Forum › Piracy Crackdown In Japan

K2
joined May 22, 2014

Has anyone been watching the recent news about manga piracy crackdown? There's been several people recently arrested in Japan and China. It makes me wonder how access to manga will change and will it even possible search for on the internet.

last edited at Nov 20, 2015 1:32AM

Kira%202
joined Nov 29, 2014

They're not gonna stop piracy. Not even the music, film or game industries are able to stop piracy.

last edited at Nov 20, 2015 1:37AM

K2
joined May 22, 2014

They're not gonna stop piracy. Not even the music, film or game industries are able to stop piracy.

no not completely but if several getting arrested it will cause people to get scared of up loading it.

Kira%202
joined Nov 29, 2014

People get arrested all the time.

K2
joined May 22, 2014

People get arrested all the time.

I'm not disagreeing with that. I'm just saying this crackdown seems different then in the past. I'm not even saying that people won't do it. I'm just saying that saying that it may not be as easy to get it.

67763073_p3
joined Dec 18, 2013

Just see it like this. The American Film and Music industry hasn't been able to stop piracy despite being one of the most powerful and influential industries in the world. Japan might've busted some people, others will raise to take their place.

Alice Cheshire Moderator
Dynasty_misc015
joined Nov 7, 2014

I don't really see how this would affect anything one way or another. Most people who illegally obtain manga are outside the jurisdiction of China and Japan. Don't really see internet censorship accomplishing anything either. China's a perfect example of that. They try their hardest to block content they don't like yet a determined person can still manage to find that stuff.

And Dark_Tzitzimine's point is kinda extremely important here. If one of the most powerful and influential industries in the world can't accomplish it then there's basically no chance less powerful and influential industries stand any chance at it.

Billportrait
joined Jan 17, 2014

scare tactics, breh

Nezchan Moderator
Meiling%20bun%20150px
joined Jun 28, 2012

I like the "carrot" side of this, where a couple of hundred titles will be available at a discount. That's an important step that some music distributors found works well against piracy, take down as many barriers as possible in front of people wanting to buy the product in question, while punishing the most egregious offenders (largely Chinese companies making a profit from piracy in this case, near as I can tell).

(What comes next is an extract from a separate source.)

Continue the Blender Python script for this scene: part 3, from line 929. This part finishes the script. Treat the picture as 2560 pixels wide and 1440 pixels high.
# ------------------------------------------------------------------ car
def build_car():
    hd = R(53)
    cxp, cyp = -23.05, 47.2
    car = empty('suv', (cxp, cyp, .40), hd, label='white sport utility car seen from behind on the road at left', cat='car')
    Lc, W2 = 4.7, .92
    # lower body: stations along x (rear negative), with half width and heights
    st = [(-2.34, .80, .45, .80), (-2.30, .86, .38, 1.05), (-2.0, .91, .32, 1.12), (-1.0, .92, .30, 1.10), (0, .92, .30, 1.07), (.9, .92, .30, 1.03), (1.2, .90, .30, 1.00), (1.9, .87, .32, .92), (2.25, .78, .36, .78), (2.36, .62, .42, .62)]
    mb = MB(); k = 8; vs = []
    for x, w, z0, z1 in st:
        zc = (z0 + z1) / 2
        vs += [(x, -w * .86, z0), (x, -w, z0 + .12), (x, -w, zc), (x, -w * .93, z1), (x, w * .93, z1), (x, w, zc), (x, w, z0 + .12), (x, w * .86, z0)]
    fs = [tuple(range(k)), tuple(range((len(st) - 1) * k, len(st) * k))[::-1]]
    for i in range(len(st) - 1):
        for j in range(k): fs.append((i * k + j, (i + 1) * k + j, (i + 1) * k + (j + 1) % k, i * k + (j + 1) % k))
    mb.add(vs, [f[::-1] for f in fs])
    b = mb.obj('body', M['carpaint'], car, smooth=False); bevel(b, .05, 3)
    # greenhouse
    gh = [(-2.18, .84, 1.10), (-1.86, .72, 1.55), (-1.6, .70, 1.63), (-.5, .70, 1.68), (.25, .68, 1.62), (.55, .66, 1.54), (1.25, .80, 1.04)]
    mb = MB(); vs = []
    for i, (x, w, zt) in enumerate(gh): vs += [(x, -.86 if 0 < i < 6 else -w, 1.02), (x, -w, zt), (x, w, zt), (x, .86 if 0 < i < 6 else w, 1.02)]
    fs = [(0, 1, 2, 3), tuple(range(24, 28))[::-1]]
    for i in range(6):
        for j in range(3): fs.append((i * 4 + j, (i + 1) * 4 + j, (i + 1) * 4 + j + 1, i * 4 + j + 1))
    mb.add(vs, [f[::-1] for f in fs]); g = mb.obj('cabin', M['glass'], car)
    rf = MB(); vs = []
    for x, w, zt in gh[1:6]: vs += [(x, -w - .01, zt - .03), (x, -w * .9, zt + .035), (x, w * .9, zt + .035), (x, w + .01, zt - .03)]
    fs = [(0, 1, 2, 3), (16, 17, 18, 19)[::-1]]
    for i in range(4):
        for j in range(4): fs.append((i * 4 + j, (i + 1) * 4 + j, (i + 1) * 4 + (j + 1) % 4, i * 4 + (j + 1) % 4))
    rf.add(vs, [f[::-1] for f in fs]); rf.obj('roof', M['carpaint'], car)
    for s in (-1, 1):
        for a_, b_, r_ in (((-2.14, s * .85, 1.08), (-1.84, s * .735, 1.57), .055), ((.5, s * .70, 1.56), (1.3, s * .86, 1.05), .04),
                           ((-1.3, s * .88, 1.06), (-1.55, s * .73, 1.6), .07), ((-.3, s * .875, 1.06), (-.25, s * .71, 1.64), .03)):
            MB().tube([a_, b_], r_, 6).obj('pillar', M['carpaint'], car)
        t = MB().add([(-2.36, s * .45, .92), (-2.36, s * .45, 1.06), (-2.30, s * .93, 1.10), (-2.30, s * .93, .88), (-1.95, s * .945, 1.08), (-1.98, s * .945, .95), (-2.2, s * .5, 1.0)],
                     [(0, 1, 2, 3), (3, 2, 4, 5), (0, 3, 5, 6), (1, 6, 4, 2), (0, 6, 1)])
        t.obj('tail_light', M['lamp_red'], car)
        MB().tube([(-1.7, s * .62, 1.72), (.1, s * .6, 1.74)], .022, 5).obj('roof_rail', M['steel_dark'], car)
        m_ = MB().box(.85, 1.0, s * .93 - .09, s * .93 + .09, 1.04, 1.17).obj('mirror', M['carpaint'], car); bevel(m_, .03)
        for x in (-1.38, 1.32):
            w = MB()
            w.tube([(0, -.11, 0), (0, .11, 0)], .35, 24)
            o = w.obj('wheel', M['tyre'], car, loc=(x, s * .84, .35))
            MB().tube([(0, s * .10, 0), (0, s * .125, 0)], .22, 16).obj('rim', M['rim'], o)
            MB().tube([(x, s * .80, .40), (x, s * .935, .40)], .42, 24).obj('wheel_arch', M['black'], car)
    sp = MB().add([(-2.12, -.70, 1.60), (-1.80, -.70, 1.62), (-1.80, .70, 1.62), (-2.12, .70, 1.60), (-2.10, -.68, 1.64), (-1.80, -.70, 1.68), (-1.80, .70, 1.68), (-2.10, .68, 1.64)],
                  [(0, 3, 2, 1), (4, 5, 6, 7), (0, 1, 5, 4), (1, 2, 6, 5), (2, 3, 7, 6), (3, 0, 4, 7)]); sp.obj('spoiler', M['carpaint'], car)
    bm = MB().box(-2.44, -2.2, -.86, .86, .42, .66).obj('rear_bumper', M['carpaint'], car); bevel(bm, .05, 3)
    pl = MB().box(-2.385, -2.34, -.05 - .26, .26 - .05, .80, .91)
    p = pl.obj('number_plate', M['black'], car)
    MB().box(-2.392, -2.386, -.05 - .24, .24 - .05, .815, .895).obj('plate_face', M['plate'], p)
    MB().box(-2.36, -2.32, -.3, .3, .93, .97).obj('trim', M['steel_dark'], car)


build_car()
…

I doubt this will have much direct effect on scanlators, other than removing some sources of free raws.

OrangePekoe Admin
Animesher.com_tamako-market-midori-tokiwa-deviantart-950416a
joined Mar 20, 2013

If a handful of translators were punished for working on yuri, the yuri scene would be dead.

Blakeysquare
Yuri Project
joined Sep 15, 2013

The incident I'm aware of involves a massively popular shounen series basically being stolen from the mail supply and released as internet piracy before even being published in Japan, so it's hard to extrapolate. If two people from Norway and Malaysia want to scanlate a decade-old out-of-print Kari Sumako tankoubon over e-mail I don't know that they could ever be prevented or that there would be any incentive to do so.

F4x-3lwx0aa0tcu31
joined Apr 20, 2013

Maybe you're overreacting because 2 cases with very popular series were news recently... Boku no hero and one piece.